In late 2018, we initiated a program with VIVOTEK, a renowned IP camera manufacturer, to embed cybersecurity awareness and protection components into the firmware and ship it to market. With that, we were able to collect some insights, which we share in this article.

This article is based on an observation we conducted in January 2019. We monitored a considerable number of IP cameras (on the order of thousands) in terms of cybersecurity indicators and found some interesting points. Here are the key points that we learned from our observation:
  • • A considerable percentage of IP cameras (10 to 15 percent) are exposed to the public on the internet.
  • • Closing unused ports prevents more than 80 percent of malicious or unwanted traffic
  • • Brute-force login is a very common approach to begin with.
  • • Around 4 percent of incoming security incidents contain malicious payload.

Exposure to the Public Network

As mentioned in a previous article, most IP camera makers claim their devices are mainly deployed in a private network. This is a reasonable belief considering that, typically, consumer models sit behind a home router, models focused on industrial control systems (ICSs) sit inside an isolated facility like a factory, and the remaining ones deployed in the public area are shipped at a relatively small volume because of the higher price.

However, this theory was never verified until now. By matching up the actual shipment volume and the unique sample volume we received, we can conclude that around 10 to 15 percent of Vivotek cameras embedded with Trend Micro cybersecurity components were installed in an environment that allowed access to the internet. If this is an industry norm, we can expect more than a million IP cameras to be exposed to the public network in a single year, available to be explored on the IoT search engine Shodan. It makes perfect sense, then, for hackers to pursue IP cameras, because they are powerful devices with large bandwidth consumption and a huge number of them are widely available on the internet. This also makes for a perfect incentive for hackers to compromise IP cameras for cryptocurrency mining or distributed denial-of-service (DDoS) attacks.

The Rule of Least Functionality

Every cybersecurity advisor would urge developers to close ports that are not used. In this particular project, we logged all incoming and outgoing events from each device, and found that 83 percent of incoming events occurred through closed ports. This means that whether there is an additional cybersecurity implementation or not, closing ports that are not designed to be accessed already blocks more than four-fifths of unwanted incoming events.

Default and Weak Credentials

We cannot emphasize enough the importance of strong credentials. In reality, though, this is too often neglected in favor of maximizing the level of convenience.

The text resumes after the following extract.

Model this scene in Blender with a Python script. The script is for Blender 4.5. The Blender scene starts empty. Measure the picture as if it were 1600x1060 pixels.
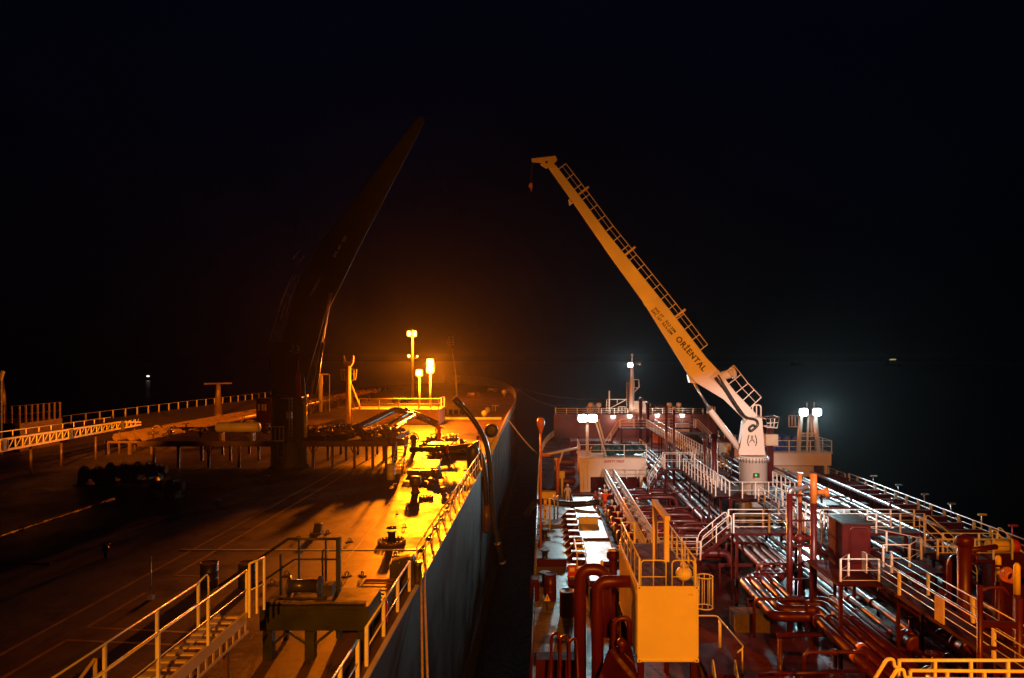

Leaked credentials do not always lead to a compromised IP camera, but they are the keys for compromised privacy and the potential risks of further exploits.

In this particular project, the remaining 17 percent of abnormal incoming messages came to the IP cameras through valid open ports, and a huge portion of them were brute-force credential attacks (13 out of 17 percent). Although many device makers are careful enough to close unused ports, some ports such as the Web service offer essential features and are thus left open at all times. A compromised credential does not necessarily lead to a system outbreak, but in the case of IP cameras, it often involves the infringement of personal privacy or business confidentiality.

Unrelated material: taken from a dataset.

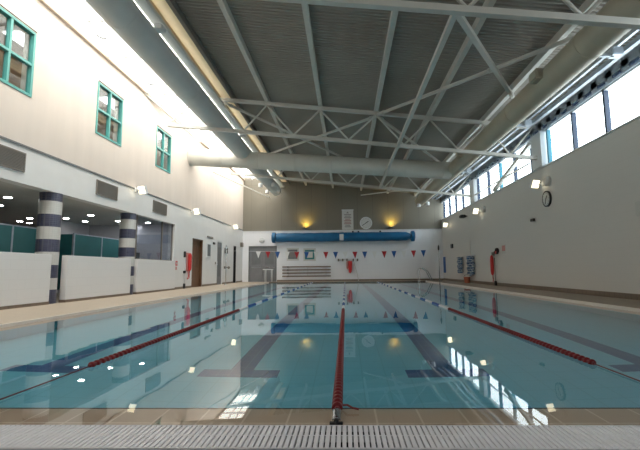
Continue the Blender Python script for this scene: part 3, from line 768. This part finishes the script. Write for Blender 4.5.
for k in range(9):
    z = 4.74-.11*k; w_ = (.5, .42, .52, .38, .5, .46, .52, .36, .44)[k]
    B(.19-w_/2, .19+w_/2, YF-.054, YF-.05, z, z+.05).build('printed_line', 'ink_red' if 2 < k < 7 else 'ink_grey', bo)
# yellow uplights
for x, lab in ((-2.8, 'yellow glowing uplight on the far wall left of the clock'), (3.3, 'yellow glowing uplight on the far wall right of the clock')):
    t = thing('uplight', (x, YF-.15, 3.7), lab, 'uplight', 'yellow uplights on the far wall')
    MB().lathe((x, YF-.16, 0), [(.04, 3.70), (.2, 3.76), (.24, 3.84), (.22, 3.84), (.1, 3.78)], 'Z', 18).build('bowl', 'grille', t)
    MB().lathe((x, YF-.16, 0), [(.19, 3.80), (.19, 3.835), (.05, 3.87)], 'Z', 18).build('lamp_glass', 'uplight', t)
    ld = bpy.data.lights.new('uplight_lamp', 'SPOT'); ld.energy = 60; ld.color = (1, .66, .10); ld.spot_size = math.radians(150); ld.spot_blend = 1; ld.shadow_soft_size = .1
    lo = bpy.data.objects.new('uplight_lamp', ld); C.objects.link(lo); lo.location = (0, -.12, .20); lo.rotation_euler = (PI-math.radians(22), 0, 0); lo.parent = t
# small studs above the roller
for k, x in enumerate((.55, .95, 2.5)):
    tag(MB().lathe((x+.0, YF-.10, 3.52), [(.05, -.05), (.07, 0), (.05, .05)], 'Z', 10).build('cover_bracket_bolt', 'black'),
        ('dark bolt above the roller under the tall sign', 'dark bolt above the roller under the clock, left one', 'dark bolt above the roller right of the clock')[k], 'bolt', 'dark bolts above the roller')
# emergency light
t = thing('emergency_light', (-6.0, YF, 2.95), 'small white bulkhead light above the grey double door', 'light')
MB().lathe((-6.0, YF-.08, 3.0), [(.16, 0), (.2, .04), (.2, .08)], 'Y', 20).build('body', 'white_metal', t)
B(-6.18, -5.82, YF-.1, YF-.03, 2.90, 2.95, .01).build('visor', 'grille', t)
# noticeboards
for x0, x1, zc, c1, c2, lab in ((-4.2, -3.33, 1.96, 'blind_grey', 'ink_grey', 'dark grey framed notice board left of the pair on the far wall'), (-3.0, -2.12, 1.92, 'teal_panel', 'paper', 'blue edged notice board with white paper on the far wall')):
    t = thing('notice_board', ((x0+x1)/2, YF, zc-.45), lab, 'notice board', 'notice boards on the far wall')
    B(x0, x1, YF-.03, YF, zc-.45, zc+.45).build('backing', 'paper', t)
    nb = B(x0+.10, x1-.10, YF-.045, YF-.03, zc-.34, zc+.34).build('board', c1, t)
    B(x0+.22, x1-.22, YF-.05, YF-.045, zc-.22, zc+.2).build('sheet', c2, nb)
# wall bars
t = thing('wall_bar_rack', (-2.8, YF-.1, .3), 'four long dark horizontal bars on the far wall under the notice boards', 'rack')
for z in (1.06, .84, .62, .40): B(-4.5, -1.05, YF-.16, YF-.1, z-.035, z+.035, .01).build('bar', 'wood_dark', t)
for x in (-4.1, -2.7, -1.4): B(x-.03, x+.03, YF-.1, YF, .34, 1.12).build('upright', 'white_metal', t)
for z in (1.06, .84, .62, .40): B(-4.14, -4.06, YF-.19, YF-.16, z-.045, z+.045).build('clamp', 'black', t)
# hooks with red bag
t = thing('hook_rail', (.2, YF, 1.5), 'dark hook rail with pegs on the far wall right of the bars', 'hook rail')
MB().tube([(-.6, YF-.05, 1.50), (1.0, YF-.05, 1.56)], .02, 6).build('rail', 'white_metal', t)
for x in (-.5, -.2, .1, .55, .85): B(x-.05, x+.05, YF-.1, YF, 1.42, 1.60, .01).build('peg', 'grille', t)
t = thing('hanging_towel', (.3, YF-.1, .6), 'red towel hanging from the hook rail on the far wall', 'towel')
MB().lathe((.32, YF-.14, 0), [(.03, .58), (.1, .66), (.13, .9), (.15, 1.3), (.12, 1.44)], 'Z', 10).build('cloth', 'red', t)
MB().lathe((.12, YF-.1, 0), [(.03, .85), (.07, .95), (.07, 1.35), (.04, 1.44)], 'Z', 8).build('pale_strap', 'pink', t)
t = thing('long_hose', (.62, YF-.1, DZ), 'thin pale tube leaning on the far wall right of the red towel', 'tube')
MB().tube([(.55, YF-.12, 1.5), (.68, YF-.12, 1.0), (.82, YF-.12, .5), (.9, YF-.12, DZ)], .022, 6).build('tube', 'soffit', t)
MB().tube([(.54, YF-.12, 1.4), (.54, YF-.12, 1.56)], .035, 6).build('tip', 'grille', t)
# lifting hoist stool
t = thing('pool_hoist', (-5.4, 27.7, DZ), 'small white framed stool standing in front of the double door', 'stool')
for x, y in ((-5.55, 27.6), (-5.12, 27.6), (-5.55, 27.95), (-5.12, 27.95)): MB().tube([(x, y, DZ), (x, y, .88)], .022, 8).build('leg', 'white_metal', t)
B(-5.72, -5.05, 27.55, 28.0, .86, .92, .015).build('seat', 'white_metal', t)
# corner poster, bluish
t = tag(B(5.75, 5.95, YF-.03, YF-.015, .4, 1.0).build('wall_plate', 'far_tile'), 'pale plate on the far wall near the right corner', 'plate')
t = thing('blue_banner', (XR, 28.2, .6), 'pale blue banner on the right wall in the far corner', 'banner')
B(XR-.02, XR, 27.9, 28.5, .55, 1.65).build('cloth', 'flag_blue', t); B(XR-.04, XR, 27.85, 28.55, 1.65, 1.70).build('rod', 'white_metal', t)

# ------------------------------------------------------------------ bunting
YB = 22.5
def pole(x, top, lab):
    DZ = -.04 if x > 0 else .03
    t = thing('flag_post', (x, YB, DZ), lab, 'post', 'flag line posts')
    MB().tube([(x, YB, DZ), (x, YB, top)], .022, 8).build('shaft', 'chrome', t)
    MB().lathe((x, YB, 0), [(.09, DZ), (.09, DZ+.02), (.04, DZ+.05)], 'Z', 14).build('foot', 'chrome', t)
    MB().lathe((x, YB, 0), [(.022, top-.3), (.05, top-.27), (.05, top-.12), (.02, top)], 'Z', 10).build('cap', 'black' if x > 0 else 'chrome', t)
pole(5.20, 2.15, 'thin post at the right pool edge holding the flag line')
pole(-6.75, 2.3, 'thin post near the left wall holding the flag line')
def sag(x): return 1.80 + .10*((x-.3)/6)**2
tag(MB().tube([(-6.75+i*12.07/40, YB, sag(-6.75+i*12.07/40)+.02) for i in range(41)], .006, 5).build('flag_line', 'flag_white'), 'thin line carrying the backstroke flags across the far pool', 'line')
cols = ['white', 'red', 'blue']
desc = ['outside the double door', 'over the double door', 'at the right side of the double door', 'between door and notice boards', 'over the left notice board', 'over the right notice board', 'right of the notice boards', 'above the right end of the bars',
        'just left of the centre rope', 'at the centre rope', 'right of the red towel', 'below the clock', 'right of the clock', 'under the right yellow uplight', 'right of the uplight', 'left of the roller end', 'under the right roller end', 'nearest the right post']
for k in range(18):
    x = -4.92+.545*k; c = cols[k % 3]; z = sag(x)+.02
    f = MB().prism([(x-.14, YB-.004, z), (x+.14, YB-.004, z), (x+.01, YB-.004+random.uniform(-.03, .03), z-.39)], (0, .008, 0)).build('pennant', 'flag_'+c)
    tag(f, '%s triangular pennant on the flag line, %s' % (c, desc[k]), 'pennant', 'pennants of the flag line')

# ------------------------------------------------------------------ pool ladder
t = thing('pool_ladder', (5.3, 25.9, DZ), 'curved stainless pool ladder at the far right pool edge', 'ladder')
for y in (25.6, 26.15):
    pts = [(4.66, y, -.9), (4.66, y, .60)]
    for k in range(1, 9):
        a_ = k*PI/8*.80; pts.append((4.66+.16*(1-math.cos(a_)), y, .62+.26*math.sin(min(a_, PI/2)) if a_ < PI/2 else .88-.10*(1-math.sin(a_))))
    pts += [(5.18, y, .68), (5.50, y, DZ)]
    MB().tube(pts, .021, 10).build('handrail', 'chrome', t)
for z in (-.2, -.45, -.7): B(4.60, 4.72, 25.6, 26.15, z-.015, z+.015, .005).build('step', 'chrome', t)

# ------------------------------------------------------------------ light
wd = bpy.data.worlds.new('World'); bpy.context.scene.world = wd; wd.use_nodes = True
bg = wd.node_tree.nodes['Background']; bg.inputs[0].default_value = (.95, .985, 1, 1); bg.inputs[1].default_value = 6.2
def portal(loc, rot, sx, sy):
    l = bpy.data.lights.new('daylight_portal', 'AREA'); l.shape = 'RECTANGLE'; l.size = sx; l.size_y = sy; l.cycles.is_portal = True
    o = bpy.data.objects.new('daylight_portal', l); C.objects.link(o); o.location = loc; o.rotation_euler = rot
portal((XR+.32, (YN+YF)/2, (ZW0+ZW1)/2), (0, math.radians(90), 0), 1.3, YF-YN)
portal(((XL-4.6)/2, (YN+YF)/2, 7.62), (0, 0, 0), 2.9, YF-YN)

# ------------------------------------------------------------------ camera
F = 400.; yaw, tilt, roll, shift = .0276872, .1124618, .0096756, 14.0849
f = Vector((-math.sin(yaw)*math.cos(tilt), math.cos(yaw)*math.cos(tilt), math.sin(tilt)))
r = Vector((math.cos(yaw), math.sin(yaw), 0)); u = r.cross(f)
r2 = r*math.cos(roll) - u*math.sin(roll); u2 = r*math.sin(roll) + u*math.cos(roll)
cd = bpy.data.cameras.new('camera'); cd.sensor_width = 36; cd.lens = F/640*36; cd.shift_x = -shift/640; cd.clip_end = 200; cd.clip_start = .05
co = bpy.data.objects.new('camera', cd); C.objects.link(co)
co.matrix_world = Matrix(((r2.x, u2.x, -f.x, 0), (r2.y, u2.y, -f.y, 0), (r2.z, u2.z, -f.z, .8), (0, 0, 0, 1)))
sc = bpy.context.scene; sc.camera = co
sc.view_settings.view_transform = 'Standard'; sc.view_settings.look = 'None'; sc.view_settings.gamma = 1; sc.view_settings.use_curve_mapping = False
sc.view_settings.exposure = .1
cy = sc.cycles
cy.caustics_refractive = True; cy.caustics_reflective = True; cy.max_bounces = 14; cy.diffuse_bounces = 8; cy.glossy_bounces = 5; cy.transmission_bounces = 8; cy.transparent_max_bounces = 12
cy.blur_glossy = .3; cy.sample_clamp_indirect = 6; cy.use_denoising = True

Some countermeasures can be taken to eliminate the problem of default and weak credential abuse. Requiring users to change the default password is a common approach, and setting the retry criteria is another one widely used by developers.

The Final Frontier

In this project, only 4 percent of the abnormal network events managed to send a confirmed malicious payload to the open ports of IP cameras. This percentage might seem relatively small, but if we look at the actual total number of security events, it becomes another story. An IP camera that receives only one attack payload every day still makes for an undesirable situation, since once is all it takes for the device to be compromised.

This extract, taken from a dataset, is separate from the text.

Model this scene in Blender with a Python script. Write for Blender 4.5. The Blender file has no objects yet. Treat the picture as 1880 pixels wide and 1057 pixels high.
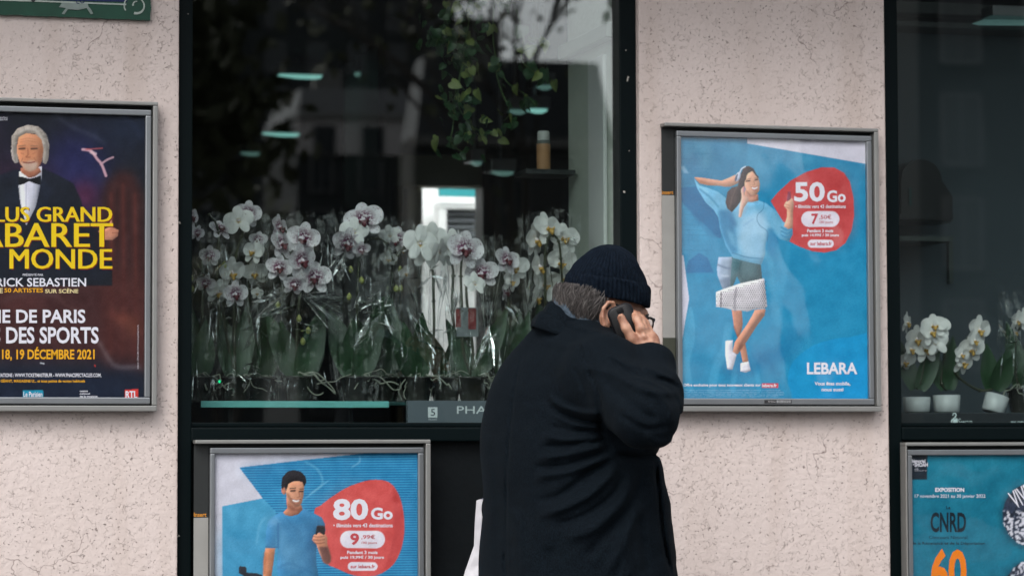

Source: Trend Micro data as of January 2019

The underlying problem in this industry is that IP camera manufacturers do not really have the luxury to have a team dedicated to understanding, maintaining, and updating all the intrusion prevention system (IPS) rules that can address malicious packages. Collaborating with a specialized IoT security company to reduce the operation load and implement advanced security is therefore essential for IP camera manufacturers — as it is for makers and providers of other IoT devices and services. With collaborative implementation from the bottom up, IP camera manufacturers can have better visibility of the threat landscape of their products at service and better immunity to cybersecurity risks.